┌──
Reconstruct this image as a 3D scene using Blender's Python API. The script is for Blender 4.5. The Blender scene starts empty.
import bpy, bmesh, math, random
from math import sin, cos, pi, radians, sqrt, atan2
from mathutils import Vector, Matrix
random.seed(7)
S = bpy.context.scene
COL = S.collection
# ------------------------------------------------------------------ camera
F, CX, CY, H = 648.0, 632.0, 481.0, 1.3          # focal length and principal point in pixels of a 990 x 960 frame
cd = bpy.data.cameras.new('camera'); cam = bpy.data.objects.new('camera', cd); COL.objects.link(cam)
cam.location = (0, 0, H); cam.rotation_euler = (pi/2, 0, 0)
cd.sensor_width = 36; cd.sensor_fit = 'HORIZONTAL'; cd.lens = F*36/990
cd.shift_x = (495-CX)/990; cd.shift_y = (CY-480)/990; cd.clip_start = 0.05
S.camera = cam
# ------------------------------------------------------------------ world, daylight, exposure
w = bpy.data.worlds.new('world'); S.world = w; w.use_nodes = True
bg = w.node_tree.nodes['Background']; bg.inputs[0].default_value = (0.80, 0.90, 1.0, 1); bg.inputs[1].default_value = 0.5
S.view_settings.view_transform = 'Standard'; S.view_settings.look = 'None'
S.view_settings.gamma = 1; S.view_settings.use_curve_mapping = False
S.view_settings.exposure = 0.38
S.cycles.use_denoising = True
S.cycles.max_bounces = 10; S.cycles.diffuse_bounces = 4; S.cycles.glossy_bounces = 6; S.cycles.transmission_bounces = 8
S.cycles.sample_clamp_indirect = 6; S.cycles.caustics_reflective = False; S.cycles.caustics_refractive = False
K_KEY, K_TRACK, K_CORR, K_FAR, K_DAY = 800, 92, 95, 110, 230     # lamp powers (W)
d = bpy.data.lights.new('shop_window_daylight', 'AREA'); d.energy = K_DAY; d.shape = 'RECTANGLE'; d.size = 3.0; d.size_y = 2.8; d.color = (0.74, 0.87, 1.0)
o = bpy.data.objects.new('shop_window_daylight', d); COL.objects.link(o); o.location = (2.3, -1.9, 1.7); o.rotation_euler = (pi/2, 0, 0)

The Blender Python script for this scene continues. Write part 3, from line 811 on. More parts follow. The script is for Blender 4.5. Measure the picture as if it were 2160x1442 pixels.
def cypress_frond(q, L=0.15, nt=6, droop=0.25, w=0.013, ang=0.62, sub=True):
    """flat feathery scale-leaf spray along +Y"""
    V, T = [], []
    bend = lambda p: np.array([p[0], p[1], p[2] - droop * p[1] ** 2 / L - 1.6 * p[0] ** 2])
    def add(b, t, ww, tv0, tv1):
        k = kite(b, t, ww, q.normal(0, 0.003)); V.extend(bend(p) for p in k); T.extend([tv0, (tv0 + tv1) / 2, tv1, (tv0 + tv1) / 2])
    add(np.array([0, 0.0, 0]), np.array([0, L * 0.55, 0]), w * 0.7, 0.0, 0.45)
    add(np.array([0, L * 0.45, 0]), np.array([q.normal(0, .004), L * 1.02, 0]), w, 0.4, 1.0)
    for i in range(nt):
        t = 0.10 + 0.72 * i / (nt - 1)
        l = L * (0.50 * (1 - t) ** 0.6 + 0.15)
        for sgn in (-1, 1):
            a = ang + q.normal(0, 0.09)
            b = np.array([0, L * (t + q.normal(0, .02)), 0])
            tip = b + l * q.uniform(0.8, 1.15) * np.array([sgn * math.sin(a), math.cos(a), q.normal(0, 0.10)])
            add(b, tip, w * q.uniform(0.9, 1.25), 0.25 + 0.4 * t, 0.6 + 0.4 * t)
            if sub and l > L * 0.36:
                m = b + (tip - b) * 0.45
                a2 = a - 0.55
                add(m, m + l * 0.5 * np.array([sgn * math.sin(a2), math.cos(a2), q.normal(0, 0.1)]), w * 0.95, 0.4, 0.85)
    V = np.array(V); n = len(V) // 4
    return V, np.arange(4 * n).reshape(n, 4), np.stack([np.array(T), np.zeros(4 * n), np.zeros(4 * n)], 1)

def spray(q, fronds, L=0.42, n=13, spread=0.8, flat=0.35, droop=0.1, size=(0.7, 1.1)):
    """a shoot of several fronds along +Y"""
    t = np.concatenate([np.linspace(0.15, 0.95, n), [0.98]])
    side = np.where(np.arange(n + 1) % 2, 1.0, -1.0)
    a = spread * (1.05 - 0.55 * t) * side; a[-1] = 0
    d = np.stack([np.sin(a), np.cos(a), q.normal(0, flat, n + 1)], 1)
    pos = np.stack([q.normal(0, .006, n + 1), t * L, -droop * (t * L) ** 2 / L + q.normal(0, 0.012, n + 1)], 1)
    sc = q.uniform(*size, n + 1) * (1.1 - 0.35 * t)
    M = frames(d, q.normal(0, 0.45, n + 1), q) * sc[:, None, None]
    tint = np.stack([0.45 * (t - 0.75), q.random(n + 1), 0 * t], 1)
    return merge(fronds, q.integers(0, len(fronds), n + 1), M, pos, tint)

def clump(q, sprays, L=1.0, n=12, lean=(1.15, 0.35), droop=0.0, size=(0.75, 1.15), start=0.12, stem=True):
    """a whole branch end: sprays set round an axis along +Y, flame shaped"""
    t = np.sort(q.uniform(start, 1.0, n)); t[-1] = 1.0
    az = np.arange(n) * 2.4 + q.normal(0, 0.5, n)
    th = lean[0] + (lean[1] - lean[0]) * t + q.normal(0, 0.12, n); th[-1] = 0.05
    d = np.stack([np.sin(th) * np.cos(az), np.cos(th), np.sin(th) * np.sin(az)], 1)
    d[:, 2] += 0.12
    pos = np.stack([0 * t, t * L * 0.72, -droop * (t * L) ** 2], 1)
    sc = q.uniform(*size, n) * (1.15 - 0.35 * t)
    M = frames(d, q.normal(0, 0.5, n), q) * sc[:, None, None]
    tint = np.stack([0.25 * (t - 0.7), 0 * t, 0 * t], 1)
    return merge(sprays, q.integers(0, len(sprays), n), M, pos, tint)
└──
● **Objective**: Copy each line that contains the word "pixels".

● **Solution to this exercise**:
F, CX, CY, H = 648.0, 632.0, 481.0, 1.3          # focal length and principal point in pixels of a 990 x 960 frame
The Blender Python script for this scene continues. Write part 3, from line 811 on. More parts follow. The script is for Blender 4.5. Measure the picture as if it were 2160x1442 pixels.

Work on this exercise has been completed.